## Stated goal:
Spot each line that carries the word "from"; copy those lines.

======== Available data ========

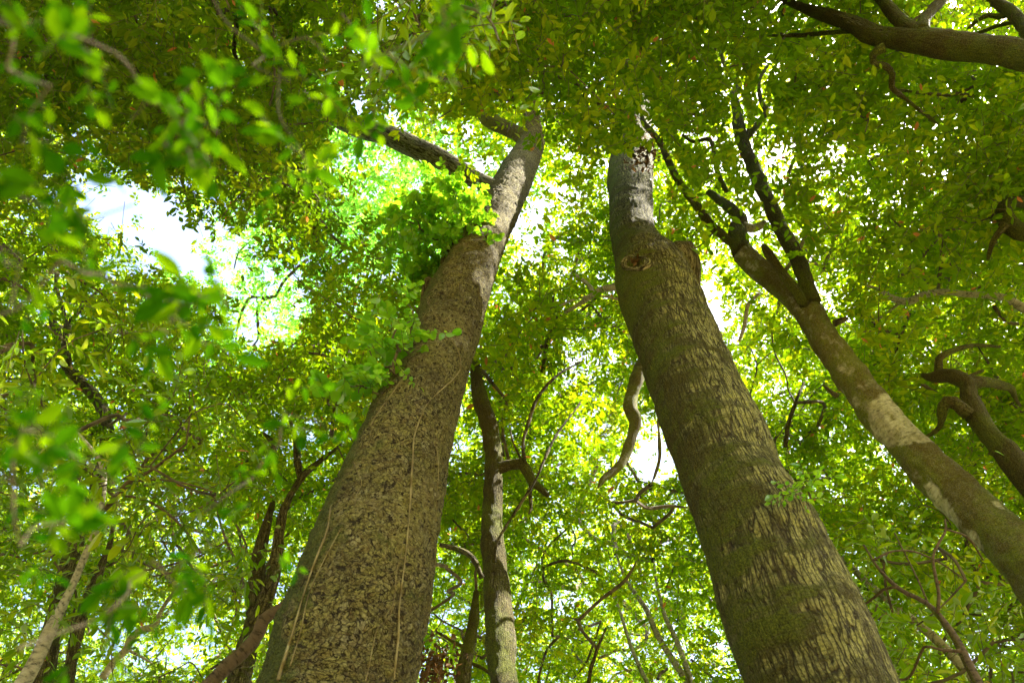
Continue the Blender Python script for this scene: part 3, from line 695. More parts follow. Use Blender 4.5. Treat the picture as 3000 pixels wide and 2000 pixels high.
t, r = simple_tree('G', 'curled_tree', 'dark tree with a curled elbow limb at the right edge, above the long pale limb', 'mossy',
    [(3080,720,56),(3020,690,54),(2970,672,50),(2945,640,44),(2940,608,38),(2965,590,34),(2998,592,30),(3040,610,24)], 6.0, 6.8, [([(2950,655,22),(2920,690,18),(2905,720,14),(2895,760,8)], 6.2, 6.4)], tuft=5000)
simple_tree('H', 'pale_limb_tree', 'tree at the right edge sending out a long thin pale limb', 'pale',
    [(3100,980,40),(3040,930,32),(2985,895,26),(2940,872,22),(2900,866,20),(2830,862,18),(2760,854,18),(2700,866,20),(2660,884,22),(2620,876,18),(2575,850,12),(2520,830,6)], 6.8, 8.0, [([(2640,885,8),(2600,915,7),(2560,945,6)], 7.8, 8)], limbkind='pale')
simple_tree('I', 'crooked_tree', 'crooked half pale trunk hanging in view just left of the fissured trunk', 'patchy',
    [(1752,1428,5),(1766,1405,16),(1795,1382,22),(1823,1352,28),(1841,1312,30),(1854,1270,29),(1862,1230,35),(1846,1192,40),(1853,1150,38),(1868,1105,40),(1885,1060,36),(1920,1000,34),(1960,940,30)], 6.6, 8.5,
    [([(1885,1080,14),(1905,1130,20),(1930,1190,18),(1950,1260,14)], 7.4, 6.6), ([(1945,1270,6),(1930,1230,8),(1932,1340,9),(1915,1400,7),(1905,1420,4)], 7, 7)], ground=False, tuft=2500, clear=False)
simple_tree('K', 'branching_sapling', 'thin brown forked sapling in the bottom right corner', 'red',
    [(2905,2100,34),(2870,2010,30),(2840,1950,28),(2818,1905,26),(2790,1855,22),(2760,1815,19),(2738,1788,17),(2700,1758,14),(2650,1735,13),(2610,1705,12),(2570,1660,9),(2530,1595,6)], 3.6, 4.6,
    [([(2746,1795,11),(2750,1740,10),(2738,1680,10),(2732,1630,9),(2752,1585,8),(2770,1550,7),(2768,1520,5)], 4.1, 4.4), ([(2625,1718,9),(2590,1725,9),(2560,1750,8),(2522,1775,6)], 4.3, 4.5), ([(2560,1640,6),(2600,1618,6),(2660,1612,6),(2740,1640,5),(2830,1700,4)], 4.4, 4.6),
     ([(2770,1550,6),(2830,1570,6),(2880,1640,5)], 4.4, 4.5), ([(2818,1905,12),(2770,1905,9),(2710,1892,8),(2690,1930,8),(2650,1990,7),(2600,1985,5)], 3.8, 4.0), ([(2720,1770,7),(2690,1700,6),(2650,1620,5),(2620,1560,4)], 4.2, 4.6)], seg=14)
simple_tree('L', 'pale_slim_tree', 'slim pale-barked tree rising from the bottom left corner', 'pale',
    [(20,2080,56),(72,2000,48),(112,1925,42),(150,1838,36),(182,1775,26),(214,1708,22),(250,1626,20),(280,1560,19),(299,1478,16),(303,1380,14),(290,1345,12),(255,1300,10),(225,1265,7)], 5.0, 6.2,
    [([(300,1500,12),(335,1462,16),(380,1410,13),(430,1385,10),(500,1335,8),(545,1300,6)], 5.8, 5.6), ([(370,1452,8),(420,1462,8),(480,1495,7),(540,1550,6),(590,1620,5)], 5.7, 5.5), ([(400,1408,6),(470,1405,6),(560,1420,5),(660,1455,4)], 5.6, 5.4), ([(275,1550,7),(250,1490,6),(232,1400,5)], 5.9, 6)], seg=20, limbkind='red')
simple_tree('M', 'reddish_tree', 'bare reddish-brown tree curving up behind the flaky trunk at the bottom', 'red',
    [(540,2080,46),(612,2000,43),(665,1948,42),(728,1892,40),(758,1855,40),(775,1815,38),(800,1795,34),(835,1775,32),(862,1735,30),(890,1690,26),(930,1620,22)], 4.6, 5.4, seg=26)
simple_tree('N', 'twin_mossy_tree', 'dark mossy tree forking into two stems, left of the flaky trunk near the bottom', 'dark',
    [(690,2060,62),(700,2000,60),(722,1905,58),(742,1830,52),(748,1750,48),(754,1660,44),(770,1580,36),(785,1520,26),(800,1470,16)], 6.4, 8.6,
    [([(744,1835,46),(775,1760,44),(800,1690,40),(815,1610,34),(822,1545,28),(838,1480,22),(858,1440,18),(900,1380,20),(950,1340,14),(990,1310,8)], 7.2, 8.8), ([(880,1400,16),(872,1350,22),(868,1300,18),(850,1230,8)], 8.5, 9), ([(905,1375,10),(935,1350,8),(1000,1300,6)], 8.6, 9.2)], tuft=9000, seg=30)
simple_tree('O', 'dark_ivy_tree', 'thin dark leaning tree overgrown with creeper, second from the bottom left corner', 'dark',
    [(180,2070,40),(194,2000,38),(222,1870,34),(250,1768,34),(278,1705,28),(300,1650,22),(320,1600,16),(330,1540,8)], 6.4, 7.6, tuft=3500)
simple_tree('Pp', 'grey_limb_tree', 'broken grey and white limb low on the left, half hidden by leaves', 'pale',
    [(300,1985,24),(345,1925,20),(372,1900,22),(385,1870,22),(410,1848,22),(455,1832,20),(470,1795,13),(490,1760,12),(525,1720,12),(560,1692,8)], 9.5, 10.5, [([(375,1902,9),(410,1920,8),(450,1945,5)], 9.5, 9.6), ([(355,1660,8),(400,1655,10),(440,1640,9)], 10, 10.4)], ground=False)
simple_tree('Q', 'forked_crown_tree', 'forked dark-stemmed tree high on the left below the open sky', 'dark',
    [(290,1180,34),(235,1115,32),(195,1070,30),(178,1030,28),(165,985,26),(152,940,22),(148,910,16),(120,900,8)], 10.5, 12,
    [([(200,1060,18),(192,1000,14),(192,940,13),(178,885,11),(166,845,10),(163,800,7)], 11, 12), ([(192,970,13),(215,930,12),(240,905,11),(268,870,10),(295,845,8)], 11.5, 12), ([(218,925,9),(238,895,9),(242,850,10),(240,815,6)], 11.6, 12.2), ([(205,935,12),(235,950,13),(248,990,12),(245,1010,8)], 11.5, 11.4), ([(140,915,7),(90,930,6),(40,970,4)], 11.8, 12)], seg=20)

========

## Exercise output:
Continue the Blender Python script for this scene: part 3, from line 695. More parts follow. Use Blender 4.5. Treat the picture as 3000 pixels wide and 2000 pixels high.
simple_tree('L', 'pale_slim_tree', 'slim pale-barked tree rising from the bottom left corner', 'pale',
simple_tree('O', 'dark_ivy_tree', 'thin dark leaning tree overgrown with creeper, second from the bottom left corner', 'dark',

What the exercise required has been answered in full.